Но все-таки гражданская роль г. Каткова индивидуальнее подобной роли, не говоря уже о громадной силе его непосредственного, практичного, немедленного всегда влияния… Это умение выразить ясно, сильно и даже изящно и главное – вовремя – именно то, о чем думают и беспокоятся столькие другие люди, государству искренне преданные… это умение у редактора «Московских ведомостей» поистине изумительно и гениально!..
Говоря о славянофилах, надо также вспомнить, что есть еще один человек, по-видимому, не признаваемый вполне славянофилами за своего, а между тем объяснивший сущность учения славянофильства гораздо лучше и яснее всех родоначальников этого учения, это – Н. Я. Данилевский. Он написал одну только книгу «Россия и Европа». Книга эта в первый раз определила, что настоящее славянофильство есть не простой панславизм и ни какая попало любовь к славянам, а стремление к оригинальной культуре (все равно – враждой или любовью, деспотизмом или свободой купленной); стремление к своеобразной (на западную вовсе не похожей) цивилизации, долженствующей поглотить и претворить в себе европеизм, подобно тому как Европа поглотила и претворила в себе римскую, древнегреческую и отчасти византийскую цивилизацию (в церковном учении своем). В сущности, Данилевский есть более, нежели кто-нибудь, настоящий истолкователь и независимый ученик Киреевского и Хомякова; и оба эти старые славянофилы, по отношению к нему, являются только предтечами.
Что же сделать с этим автором «России и Европы», с этим одиноким мыслителем, с этой книгой, которая должна стать как бы фундаментом и катехизисом для всех настоящих славянофилов, т. е. для людей, предпочитающих дело культурного обновления выбору путей или средств.

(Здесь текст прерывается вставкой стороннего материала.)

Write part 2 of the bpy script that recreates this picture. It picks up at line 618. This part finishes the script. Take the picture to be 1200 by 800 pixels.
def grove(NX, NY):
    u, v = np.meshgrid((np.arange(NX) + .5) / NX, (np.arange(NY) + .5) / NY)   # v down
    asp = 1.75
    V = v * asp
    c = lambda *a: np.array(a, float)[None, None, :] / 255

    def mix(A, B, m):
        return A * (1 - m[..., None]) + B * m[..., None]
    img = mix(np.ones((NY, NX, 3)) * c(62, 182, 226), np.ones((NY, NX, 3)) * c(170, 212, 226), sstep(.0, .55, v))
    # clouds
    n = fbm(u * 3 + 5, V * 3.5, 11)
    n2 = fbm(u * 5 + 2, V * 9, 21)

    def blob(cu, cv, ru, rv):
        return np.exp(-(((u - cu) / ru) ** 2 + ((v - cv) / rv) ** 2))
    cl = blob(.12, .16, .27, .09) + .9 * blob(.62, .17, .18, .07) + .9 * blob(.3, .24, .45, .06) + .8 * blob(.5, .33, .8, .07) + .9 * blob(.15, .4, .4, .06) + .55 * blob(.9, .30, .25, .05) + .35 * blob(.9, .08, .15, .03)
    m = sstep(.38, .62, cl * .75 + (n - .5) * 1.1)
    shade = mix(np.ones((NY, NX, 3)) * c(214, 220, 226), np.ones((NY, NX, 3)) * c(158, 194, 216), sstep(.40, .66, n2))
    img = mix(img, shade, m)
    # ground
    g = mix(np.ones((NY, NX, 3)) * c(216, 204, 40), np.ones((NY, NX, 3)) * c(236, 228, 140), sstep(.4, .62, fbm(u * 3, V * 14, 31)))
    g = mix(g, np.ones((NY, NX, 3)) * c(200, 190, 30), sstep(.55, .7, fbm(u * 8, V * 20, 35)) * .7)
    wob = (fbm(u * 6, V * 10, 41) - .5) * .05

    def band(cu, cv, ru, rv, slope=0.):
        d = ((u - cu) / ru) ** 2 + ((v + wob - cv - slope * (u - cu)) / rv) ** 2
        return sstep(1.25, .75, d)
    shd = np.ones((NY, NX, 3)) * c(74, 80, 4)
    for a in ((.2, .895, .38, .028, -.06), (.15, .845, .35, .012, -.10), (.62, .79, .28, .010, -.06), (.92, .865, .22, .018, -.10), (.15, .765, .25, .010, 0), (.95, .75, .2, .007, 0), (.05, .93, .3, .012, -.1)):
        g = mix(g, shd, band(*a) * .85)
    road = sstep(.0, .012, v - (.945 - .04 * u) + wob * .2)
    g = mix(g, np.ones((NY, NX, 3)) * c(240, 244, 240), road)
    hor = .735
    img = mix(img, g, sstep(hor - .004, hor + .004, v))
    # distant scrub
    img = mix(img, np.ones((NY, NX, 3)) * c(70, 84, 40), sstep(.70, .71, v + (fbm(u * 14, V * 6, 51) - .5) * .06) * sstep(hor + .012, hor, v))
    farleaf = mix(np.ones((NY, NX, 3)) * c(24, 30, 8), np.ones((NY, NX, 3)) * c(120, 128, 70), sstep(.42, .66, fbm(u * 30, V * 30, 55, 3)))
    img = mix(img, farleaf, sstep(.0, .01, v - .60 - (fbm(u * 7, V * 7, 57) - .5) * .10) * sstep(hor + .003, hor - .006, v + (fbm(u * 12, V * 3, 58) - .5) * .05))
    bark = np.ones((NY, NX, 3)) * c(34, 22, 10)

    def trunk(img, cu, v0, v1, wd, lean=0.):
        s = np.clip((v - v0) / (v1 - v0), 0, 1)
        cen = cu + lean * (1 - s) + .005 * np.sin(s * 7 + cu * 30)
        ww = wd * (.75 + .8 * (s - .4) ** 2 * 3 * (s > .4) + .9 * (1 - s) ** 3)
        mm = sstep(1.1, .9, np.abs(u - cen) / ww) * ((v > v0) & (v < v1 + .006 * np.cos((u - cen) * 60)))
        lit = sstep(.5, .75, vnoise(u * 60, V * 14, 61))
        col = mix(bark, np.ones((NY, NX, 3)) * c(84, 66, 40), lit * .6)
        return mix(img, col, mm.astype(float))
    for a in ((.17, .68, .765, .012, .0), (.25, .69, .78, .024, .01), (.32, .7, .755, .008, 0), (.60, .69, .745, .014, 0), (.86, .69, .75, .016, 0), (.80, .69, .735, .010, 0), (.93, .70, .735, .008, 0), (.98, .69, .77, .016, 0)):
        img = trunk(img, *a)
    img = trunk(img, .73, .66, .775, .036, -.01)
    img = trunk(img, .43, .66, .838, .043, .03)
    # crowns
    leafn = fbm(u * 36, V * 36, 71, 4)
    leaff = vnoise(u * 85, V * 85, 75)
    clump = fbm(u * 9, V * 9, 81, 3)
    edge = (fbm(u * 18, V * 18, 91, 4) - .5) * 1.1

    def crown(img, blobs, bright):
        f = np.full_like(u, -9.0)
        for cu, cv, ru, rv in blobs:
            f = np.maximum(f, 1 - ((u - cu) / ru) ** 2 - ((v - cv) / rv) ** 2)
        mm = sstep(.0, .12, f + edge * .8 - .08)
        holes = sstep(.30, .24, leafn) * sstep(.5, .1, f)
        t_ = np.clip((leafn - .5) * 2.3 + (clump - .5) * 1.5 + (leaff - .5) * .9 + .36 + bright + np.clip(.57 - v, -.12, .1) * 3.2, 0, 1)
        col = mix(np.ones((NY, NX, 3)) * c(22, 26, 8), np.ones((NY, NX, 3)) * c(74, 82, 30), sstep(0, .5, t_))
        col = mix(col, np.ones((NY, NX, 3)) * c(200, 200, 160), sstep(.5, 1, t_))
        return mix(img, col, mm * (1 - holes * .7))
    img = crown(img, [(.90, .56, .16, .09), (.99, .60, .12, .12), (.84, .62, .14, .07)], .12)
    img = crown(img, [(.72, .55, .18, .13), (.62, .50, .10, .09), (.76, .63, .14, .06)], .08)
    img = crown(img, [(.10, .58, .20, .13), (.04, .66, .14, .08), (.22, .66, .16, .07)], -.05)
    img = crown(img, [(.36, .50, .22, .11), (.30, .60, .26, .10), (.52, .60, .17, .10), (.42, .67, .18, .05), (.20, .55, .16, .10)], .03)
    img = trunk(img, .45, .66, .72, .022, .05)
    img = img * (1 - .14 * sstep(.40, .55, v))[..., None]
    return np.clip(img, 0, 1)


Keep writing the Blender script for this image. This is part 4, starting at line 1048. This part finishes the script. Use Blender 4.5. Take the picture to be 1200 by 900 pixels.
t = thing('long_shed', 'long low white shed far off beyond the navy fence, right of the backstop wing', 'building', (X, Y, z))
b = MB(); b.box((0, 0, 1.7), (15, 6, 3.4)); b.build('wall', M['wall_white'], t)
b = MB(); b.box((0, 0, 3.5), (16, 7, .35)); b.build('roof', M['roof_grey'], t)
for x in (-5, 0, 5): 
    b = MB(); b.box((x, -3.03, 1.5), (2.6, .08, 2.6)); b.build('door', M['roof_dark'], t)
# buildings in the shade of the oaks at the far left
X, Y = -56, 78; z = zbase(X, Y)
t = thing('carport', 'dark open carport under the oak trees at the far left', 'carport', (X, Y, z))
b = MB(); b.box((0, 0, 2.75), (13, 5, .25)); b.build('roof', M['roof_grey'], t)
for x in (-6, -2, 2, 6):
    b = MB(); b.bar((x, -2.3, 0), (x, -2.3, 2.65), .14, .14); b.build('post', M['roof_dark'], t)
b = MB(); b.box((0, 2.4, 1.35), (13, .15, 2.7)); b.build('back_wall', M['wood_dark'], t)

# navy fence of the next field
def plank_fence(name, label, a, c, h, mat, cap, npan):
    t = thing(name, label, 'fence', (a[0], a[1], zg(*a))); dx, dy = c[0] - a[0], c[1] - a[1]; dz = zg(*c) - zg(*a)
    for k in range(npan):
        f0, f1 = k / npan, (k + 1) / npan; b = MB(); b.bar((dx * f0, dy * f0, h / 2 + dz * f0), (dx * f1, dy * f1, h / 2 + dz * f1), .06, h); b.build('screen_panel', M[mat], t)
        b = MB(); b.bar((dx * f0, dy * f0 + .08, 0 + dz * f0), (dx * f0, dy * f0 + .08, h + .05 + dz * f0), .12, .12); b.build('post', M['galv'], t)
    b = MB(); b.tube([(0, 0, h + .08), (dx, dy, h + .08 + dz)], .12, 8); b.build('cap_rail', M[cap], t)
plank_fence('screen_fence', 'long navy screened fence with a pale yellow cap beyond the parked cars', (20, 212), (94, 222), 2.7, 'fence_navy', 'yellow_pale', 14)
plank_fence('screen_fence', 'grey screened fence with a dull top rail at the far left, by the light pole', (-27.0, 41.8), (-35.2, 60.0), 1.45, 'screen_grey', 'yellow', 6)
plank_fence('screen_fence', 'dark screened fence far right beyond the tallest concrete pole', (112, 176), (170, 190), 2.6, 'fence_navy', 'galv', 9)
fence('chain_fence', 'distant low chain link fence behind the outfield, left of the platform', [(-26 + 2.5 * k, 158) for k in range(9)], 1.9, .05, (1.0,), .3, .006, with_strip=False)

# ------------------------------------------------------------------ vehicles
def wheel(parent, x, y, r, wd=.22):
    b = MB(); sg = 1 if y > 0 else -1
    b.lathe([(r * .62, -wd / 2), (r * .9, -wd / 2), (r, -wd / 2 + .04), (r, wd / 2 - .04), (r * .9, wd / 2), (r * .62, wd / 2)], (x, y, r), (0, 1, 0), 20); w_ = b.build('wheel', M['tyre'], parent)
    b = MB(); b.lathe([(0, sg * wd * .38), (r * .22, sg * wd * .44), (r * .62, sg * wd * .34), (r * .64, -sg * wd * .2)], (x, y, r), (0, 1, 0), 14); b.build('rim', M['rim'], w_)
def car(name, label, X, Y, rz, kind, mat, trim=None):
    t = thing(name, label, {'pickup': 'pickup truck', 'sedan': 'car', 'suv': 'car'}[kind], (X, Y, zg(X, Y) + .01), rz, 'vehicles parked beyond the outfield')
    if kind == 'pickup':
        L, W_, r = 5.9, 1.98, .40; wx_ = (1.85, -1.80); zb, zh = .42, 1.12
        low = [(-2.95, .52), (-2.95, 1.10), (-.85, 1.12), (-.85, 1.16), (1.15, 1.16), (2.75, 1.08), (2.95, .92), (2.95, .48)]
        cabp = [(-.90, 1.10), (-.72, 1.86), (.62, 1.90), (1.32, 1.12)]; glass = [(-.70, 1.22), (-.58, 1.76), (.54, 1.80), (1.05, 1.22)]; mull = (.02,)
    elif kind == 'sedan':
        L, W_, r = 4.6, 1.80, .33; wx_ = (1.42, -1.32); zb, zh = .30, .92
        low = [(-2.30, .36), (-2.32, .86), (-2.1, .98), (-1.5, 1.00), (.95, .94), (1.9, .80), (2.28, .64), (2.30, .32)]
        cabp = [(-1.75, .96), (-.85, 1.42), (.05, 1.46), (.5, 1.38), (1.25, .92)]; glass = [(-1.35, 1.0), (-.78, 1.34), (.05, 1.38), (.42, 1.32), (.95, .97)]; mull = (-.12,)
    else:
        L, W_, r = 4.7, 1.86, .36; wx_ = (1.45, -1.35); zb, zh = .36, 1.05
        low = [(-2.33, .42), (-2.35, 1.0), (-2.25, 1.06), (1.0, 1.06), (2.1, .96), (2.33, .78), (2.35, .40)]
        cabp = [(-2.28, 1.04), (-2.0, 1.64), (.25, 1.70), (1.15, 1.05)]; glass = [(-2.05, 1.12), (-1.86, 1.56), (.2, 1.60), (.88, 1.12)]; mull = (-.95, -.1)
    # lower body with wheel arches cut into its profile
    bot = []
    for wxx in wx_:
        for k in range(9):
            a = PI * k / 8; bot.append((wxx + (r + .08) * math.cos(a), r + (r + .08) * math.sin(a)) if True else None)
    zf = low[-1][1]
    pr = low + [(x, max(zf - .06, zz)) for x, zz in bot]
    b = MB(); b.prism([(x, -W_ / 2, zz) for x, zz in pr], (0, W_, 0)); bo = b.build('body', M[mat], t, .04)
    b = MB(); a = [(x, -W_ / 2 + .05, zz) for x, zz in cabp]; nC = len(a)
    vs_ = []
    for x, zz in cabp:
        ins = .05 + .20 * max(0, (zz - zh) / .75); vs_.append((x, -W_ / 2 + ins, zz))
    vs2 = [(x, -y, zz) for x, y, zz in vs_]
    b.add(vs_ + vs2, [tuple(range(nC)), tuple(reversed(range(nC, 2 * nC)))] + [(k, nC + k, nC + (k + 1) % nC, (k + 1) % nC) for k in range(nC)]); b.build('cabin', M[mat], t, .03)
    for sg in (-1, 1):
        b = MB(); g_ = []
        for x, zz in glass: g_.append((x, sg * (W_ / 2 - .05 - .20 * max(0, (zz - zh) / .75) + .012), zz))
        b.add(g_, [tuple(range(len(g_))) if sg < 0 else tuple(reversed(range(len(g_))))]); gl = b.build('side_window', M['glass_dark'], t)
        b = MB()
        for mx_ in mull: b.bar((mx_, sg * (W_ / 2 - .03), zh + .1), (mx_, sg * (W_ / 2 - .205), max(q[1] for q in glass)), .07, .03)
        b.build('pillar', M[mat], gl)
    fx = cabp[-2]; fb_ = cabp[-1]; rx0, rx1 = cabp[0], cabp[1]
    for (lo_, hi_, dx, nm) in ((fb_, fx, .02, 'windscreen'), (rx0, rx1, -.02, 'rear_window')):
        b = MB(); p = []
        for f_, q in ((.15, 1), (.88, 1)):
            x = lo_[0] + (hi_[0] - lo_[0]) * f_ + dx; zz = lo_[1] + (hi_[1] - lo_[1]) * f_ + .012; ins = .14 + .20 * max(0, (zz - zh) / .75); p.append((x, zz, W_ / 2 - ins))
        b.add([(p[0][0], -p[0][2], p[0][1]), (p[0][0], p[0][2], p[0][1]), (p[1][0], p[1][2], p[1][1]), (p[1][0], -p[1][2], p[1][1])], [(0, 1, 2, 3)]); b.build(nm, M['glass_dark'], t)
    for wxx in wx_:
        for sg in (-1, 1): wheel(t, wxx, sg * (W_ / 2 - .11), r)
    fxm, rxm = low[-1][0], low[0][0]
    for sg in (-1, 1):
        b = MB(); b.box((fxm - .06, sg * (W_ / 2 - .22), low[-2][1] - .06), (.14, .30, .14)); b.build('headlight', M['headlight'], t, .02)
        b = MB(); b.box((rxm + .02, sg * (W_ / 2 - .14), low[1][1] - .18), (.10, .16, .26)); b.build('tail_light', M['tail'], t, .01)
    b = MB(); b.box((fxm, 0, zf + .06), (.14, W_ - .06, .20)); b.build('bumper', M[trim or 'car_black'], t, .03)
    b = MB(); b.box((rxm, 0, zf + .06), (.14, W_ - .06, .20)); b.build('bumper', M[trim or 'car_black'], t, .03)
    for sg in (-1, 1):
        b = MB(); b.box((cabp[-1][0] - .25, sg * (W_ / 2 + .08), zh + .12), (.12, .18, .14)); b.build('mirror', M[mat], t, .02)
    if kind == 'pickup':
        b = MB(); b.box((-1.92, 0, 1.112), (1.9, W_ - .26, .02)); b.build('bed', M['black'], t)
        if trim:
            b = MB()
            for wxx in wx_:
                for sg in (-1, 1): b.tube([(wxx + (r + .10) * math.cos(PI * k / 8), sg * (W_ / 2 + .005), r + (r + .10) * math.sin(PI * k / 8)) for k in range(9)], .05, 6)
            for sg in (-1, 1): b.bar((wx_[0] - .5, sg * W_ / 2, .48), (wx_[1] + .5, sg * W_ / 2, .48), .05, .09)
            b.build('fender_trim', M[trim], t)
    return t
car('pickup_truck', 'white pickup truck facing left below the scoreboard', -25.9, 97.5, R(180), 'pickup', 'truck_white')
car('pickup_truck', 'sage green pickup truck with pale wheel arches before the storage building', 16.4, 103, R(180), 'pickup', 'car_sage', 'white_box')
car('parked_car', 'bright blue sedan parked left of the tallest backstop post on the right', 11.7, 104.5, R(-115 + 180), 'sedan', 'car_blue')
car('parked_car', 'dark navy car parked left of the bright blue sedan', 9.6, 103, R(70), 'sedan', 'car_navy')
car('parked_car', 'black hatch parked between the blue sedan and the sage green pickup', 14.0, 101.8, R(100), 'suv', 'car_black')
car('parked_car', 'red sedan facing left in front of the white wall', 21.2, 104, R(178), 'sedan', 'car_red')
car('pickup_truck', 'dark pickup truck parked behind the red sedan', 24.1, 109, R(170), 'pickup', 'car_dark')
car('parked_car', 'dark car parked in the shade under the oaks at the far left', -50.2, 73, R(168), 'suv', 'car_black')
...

Итак, из славянофилов ни один отдельно взятый человек не явился в результате и ширине своего влияния и своей деятельности настолько сильным и, так сказать, литературно и политически крупным, настолько отдельно стоящим на большой высоте, чтобы положение и роль его можно было на поприще гражданском уподобить положению и роли Пушкина на поприще поэзии… Славянофилов можно (и должно даже) изобразить всех вместе, в виде группы; но и то только в таком случае, если Россия, присоединив просто и без долгих разговоров Константинополь и Дарданеллы, немедленно станет во главе совершенно антиевропейского движения, долженствующего ознаменовать новый период своеобразного творчества в истории человечества, период, подобный тому, в который некогда вступила и Западная Европа, отделившись от Восточного Православия и создав себе папский Рим и своего кесаря в лице Карла Великого.
Иначе, если этого не будет, то славянофилы представятся потомству тем, чем они кажутся и нам в минуты (весьма, я думаю, простительного) неверия в самобытность славянского гения, т. е. благородными и высокоодаренными мечтателями, которым надо отдать дань глубокого личного уважения, но которых мысли и действия не были ни вполне пророческими для будущего, ни поразительно влиятельными в современном им настоящем. Что касается до меня лично, то я расположен скорее верить, т не верить в будущее торжество славянофильских основ.